WHAT YOU HAVE TO DO: Below are some records. Copy every line in them that holds "scene".

════════════════════

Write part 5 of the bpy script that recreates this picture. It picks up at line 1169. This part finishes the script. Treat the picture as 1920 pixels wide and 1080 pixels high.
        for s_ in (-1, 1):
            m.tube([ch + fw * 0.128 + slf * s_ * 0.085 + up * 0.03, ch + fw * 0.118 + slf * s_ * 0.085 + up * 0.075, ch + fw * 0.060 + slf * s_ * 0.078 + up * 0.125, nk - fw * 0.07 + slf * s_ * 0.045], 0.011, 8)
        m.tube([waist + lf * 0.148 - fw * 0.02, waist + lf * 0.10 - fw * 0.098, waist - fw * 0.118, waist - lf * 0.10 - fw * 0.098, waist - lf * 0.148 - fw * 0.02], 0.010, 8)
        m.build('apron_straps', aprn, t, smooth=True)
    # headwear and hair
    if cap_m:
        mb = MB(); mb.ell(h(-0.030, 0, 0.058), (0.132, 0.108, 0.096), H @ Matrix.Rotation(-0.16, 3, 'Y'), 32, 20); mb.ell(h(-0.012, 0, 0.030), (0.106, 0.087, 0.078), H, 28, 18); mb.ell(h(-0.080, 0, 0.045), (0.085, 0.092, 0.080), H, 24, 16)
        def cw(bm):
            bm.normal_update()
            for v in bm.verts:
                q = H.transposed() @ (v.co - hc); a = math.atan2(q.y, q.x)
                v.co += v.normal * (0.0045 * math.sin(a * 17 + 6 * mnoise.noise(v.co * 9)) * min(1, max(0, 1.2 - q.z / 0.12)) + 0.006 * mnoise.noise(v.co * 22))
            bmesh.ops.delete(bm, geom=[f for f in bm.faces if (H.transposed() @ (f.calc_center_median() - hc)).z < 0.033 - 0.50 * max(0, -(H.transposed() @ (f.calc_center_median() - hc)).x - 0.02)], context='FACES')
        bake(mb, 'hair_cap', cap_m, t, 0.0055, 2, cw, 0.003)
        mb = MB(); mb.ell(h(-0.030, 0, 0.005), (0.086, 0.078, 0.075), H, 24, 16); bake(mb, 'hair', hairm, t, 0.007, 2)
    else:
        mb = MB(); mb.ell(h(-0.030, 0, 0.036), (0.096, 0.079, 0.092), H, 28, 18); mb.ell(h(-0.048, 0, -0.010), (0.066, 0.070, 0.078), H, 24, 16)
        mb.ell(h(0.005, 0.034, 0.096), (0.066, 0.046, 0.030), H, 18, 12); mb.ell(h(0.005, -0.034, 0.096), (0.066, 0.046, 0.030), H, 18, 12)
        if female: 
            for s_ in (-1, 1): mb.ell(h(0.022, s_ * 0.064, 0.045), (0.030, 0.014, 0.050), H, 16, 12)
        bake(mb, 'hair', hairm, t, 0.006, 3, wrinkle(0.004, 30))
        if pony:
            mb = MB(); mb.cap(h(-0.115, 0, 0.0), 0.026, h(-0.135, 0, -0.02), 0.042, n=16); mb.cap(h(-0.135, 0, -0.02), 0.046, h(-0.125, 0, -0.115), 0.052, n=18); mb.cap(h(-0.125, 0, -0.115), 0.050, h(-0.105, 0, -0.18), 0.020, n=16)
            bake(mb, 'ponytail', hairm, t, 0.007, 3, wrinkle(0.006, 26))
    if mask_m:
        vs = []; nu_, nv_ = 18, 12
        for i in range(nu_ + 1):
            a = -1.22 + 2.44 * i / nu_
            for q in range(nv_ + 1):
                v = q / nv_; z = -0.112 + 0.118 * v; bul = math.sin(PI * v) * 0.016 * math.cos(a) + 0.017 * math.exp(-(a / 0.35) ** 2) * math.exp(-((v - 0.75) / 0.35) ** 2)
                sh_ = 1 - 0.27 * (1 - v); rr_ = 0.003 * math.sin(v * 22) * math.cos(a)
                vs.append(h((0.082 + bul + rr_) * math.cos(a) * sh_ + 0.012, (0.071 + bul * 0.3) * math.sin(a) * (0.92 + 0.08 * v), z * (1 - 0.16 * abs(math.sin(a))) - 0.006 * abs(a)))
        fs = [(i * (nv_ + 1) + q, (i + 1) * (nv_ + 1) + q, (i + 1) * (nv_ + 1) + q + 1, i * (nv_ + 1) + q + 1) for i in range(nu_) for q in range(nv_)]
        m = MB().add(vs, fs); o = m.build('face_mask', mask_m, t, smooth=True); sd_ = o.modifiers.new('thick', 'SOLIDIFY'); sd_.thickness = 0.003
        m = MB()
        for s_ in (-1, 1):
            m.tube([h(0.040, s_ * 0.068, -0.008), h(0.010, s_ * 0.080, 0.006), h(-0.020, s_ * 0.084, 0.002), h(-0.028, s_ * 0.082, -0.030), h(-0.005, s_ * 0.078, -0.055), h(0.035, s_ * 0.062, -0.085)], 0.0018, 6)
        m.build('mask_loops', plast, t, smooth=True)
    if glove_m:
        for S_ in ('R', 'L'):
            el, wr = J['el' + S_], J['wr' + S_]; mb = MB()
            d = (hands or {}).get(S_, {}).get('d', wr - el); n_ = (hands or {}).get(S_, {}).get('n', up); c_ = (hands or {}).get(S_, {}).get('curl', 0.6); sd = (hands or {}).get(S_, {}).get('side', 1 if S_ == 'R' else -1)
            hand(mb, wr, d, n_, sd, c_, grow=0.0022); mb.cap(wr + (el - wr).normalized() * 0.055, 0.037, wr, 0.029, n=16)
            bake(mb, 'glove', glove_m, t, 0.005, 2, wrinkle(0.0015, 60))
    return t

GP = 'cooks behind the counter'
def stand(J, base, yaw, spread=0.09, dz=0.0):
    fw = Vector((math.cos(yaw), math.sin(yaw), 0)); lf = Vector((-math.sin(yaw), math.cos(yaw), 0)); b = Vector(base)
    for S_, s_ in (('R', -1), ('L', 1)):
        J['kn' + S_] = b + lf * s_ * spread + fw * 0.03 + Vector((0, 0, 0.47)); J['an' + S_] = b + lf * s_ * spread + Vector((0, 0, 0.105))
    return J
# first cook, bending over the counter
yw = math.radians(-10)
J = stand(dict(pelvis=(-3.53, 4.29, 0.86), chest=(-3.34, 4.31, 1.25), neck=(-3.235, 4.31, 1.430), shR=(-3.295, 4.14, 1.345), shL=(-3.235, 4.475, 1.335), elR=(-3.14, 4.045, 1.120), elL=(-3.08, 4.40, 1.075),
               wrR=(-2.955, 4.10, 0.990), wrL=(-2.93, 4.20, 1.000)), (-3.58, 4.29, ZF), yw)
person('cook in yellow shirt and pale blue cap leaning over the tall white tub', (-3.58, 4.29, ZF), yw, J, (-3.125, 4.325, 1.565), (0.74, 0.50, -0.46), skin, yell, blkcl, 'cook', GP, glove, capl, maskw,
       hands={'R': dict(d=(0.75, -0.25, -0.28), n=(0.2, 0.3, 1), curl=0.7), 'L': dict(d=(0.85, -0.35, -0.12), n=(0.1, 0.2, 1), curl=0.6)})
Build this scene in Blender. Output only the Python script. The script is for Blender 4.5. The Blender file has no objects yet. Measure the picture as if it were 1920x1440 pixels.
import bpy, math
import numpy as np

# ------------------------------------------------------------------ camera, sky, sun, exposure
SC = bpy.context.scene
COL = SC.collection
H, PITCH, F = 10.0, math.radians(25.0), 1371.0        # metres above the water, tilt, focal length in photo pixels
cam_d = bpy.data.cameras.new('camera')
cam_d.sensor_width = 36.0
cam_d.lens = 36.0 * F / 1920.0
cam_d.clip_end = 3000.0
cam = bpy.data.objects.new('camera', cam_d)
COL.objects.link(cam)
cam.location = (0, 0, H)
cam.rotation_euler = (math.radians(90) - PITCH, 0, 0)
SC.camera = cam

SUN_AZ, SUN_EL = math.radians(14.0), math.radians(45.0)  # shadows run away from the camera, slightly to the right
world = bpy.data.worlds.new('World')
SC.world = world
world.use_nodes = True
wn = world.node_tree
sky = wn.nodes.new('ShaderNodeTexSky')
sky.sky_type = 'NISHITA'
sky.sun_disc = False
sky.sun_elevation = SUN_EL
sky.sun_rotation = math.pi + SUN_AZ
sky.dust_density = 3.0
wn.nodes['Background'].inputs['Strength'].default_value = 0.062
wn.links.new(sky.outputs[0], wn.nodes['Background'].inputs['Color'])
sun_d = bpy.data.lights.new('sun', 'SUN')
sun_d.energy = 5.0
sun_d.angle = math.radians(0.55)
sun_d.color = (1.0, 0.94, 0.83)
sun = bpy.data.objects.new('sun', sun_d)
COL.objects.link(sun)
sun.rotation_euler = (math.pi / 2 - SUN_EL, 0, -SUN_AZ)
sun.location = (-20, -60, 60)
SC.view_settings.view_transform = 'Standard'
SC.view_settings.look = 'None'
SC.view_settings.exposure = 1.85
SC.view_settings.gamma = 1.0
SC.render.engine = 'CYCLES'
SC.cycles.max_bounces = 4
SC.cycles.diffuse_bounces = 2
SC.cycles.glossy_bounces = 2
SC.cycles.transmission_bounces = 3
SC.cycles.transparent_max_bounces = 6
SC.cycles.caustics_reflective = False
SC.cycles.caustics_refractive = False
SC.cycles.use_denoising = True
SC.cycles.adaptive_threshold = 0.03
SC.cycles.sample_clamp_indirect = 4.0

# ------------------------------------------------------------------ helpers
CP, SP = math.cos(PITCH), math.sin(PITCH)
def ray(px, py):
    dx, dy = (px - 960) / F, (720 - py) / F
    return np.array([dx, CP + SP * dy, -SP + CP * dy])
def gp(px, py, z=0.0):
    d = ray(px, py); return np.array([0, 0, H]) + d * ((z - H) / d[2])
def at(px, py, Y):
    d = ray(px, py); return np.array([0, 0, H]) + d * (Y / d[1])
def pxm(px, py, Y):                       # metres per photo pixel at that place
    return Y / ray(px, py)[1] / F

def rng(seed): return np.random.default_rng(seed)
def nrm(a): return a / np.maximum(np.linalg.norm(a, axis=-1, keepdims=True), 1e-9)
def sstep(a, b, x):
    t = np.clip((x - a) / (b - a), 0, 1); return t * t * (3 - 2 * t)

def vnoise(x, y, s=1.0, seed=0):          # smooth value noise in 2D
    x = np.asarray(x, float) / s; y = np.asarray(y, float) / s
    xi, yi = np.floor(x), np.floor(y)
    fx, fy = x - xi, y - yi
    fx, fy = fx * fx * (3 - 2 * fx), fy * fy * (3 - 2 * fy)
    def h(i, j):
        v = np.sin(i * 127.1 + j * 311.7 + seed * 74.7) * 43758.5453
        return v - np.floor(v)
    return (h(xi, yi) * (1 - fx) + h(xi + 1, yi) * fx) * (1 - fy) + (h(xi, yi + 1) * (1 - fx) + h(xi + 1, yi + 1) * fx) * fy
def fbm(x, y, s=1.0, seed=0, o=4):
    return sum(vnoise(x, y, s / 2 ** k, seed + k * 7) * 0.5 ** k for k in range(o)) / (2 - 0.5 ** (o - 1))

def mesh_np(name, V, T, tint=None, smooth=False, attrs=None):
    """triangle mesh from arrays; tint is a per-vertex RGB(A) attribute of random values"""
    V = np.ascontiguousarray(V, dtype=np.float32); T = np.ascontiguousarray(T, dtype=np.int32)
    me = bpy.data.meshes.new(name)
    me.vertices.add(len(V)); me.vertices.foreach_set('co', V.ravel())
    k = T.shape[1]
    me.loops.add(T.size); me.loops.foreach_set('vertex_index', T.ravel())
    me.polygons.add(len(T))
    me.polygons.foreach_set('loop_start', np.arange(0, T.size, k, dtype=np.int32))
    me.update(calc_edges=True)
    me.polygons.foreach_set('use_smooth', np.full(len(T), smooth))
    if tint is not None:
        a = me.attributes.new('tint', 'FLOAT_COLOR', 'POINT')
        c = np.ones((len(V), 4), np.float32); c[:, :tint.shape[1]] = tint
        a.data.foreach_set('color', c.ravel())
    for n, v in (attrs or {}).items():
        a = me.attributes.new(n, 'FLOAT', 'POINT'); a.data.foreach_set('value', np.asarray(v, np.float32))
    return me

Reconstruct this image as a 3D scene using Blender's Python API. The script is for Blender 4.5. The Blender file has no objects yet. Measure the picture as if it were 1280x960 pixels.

════════════════════

OUTPUT OF THE EXERCISE:
Build this scene in Blender. Output only the Python script. The script is for Blender 4.5. The Blender file has no objects yet. Measure the picture as if it were 1920x1440 pixels.
SC = bpy.context.scene
Reconstruct this image as a 3D scene using Blender's Python API. The script is for Blender 4.5. The Blender file has no objects yet. Measure the picture as if it were 1280x960 pixels.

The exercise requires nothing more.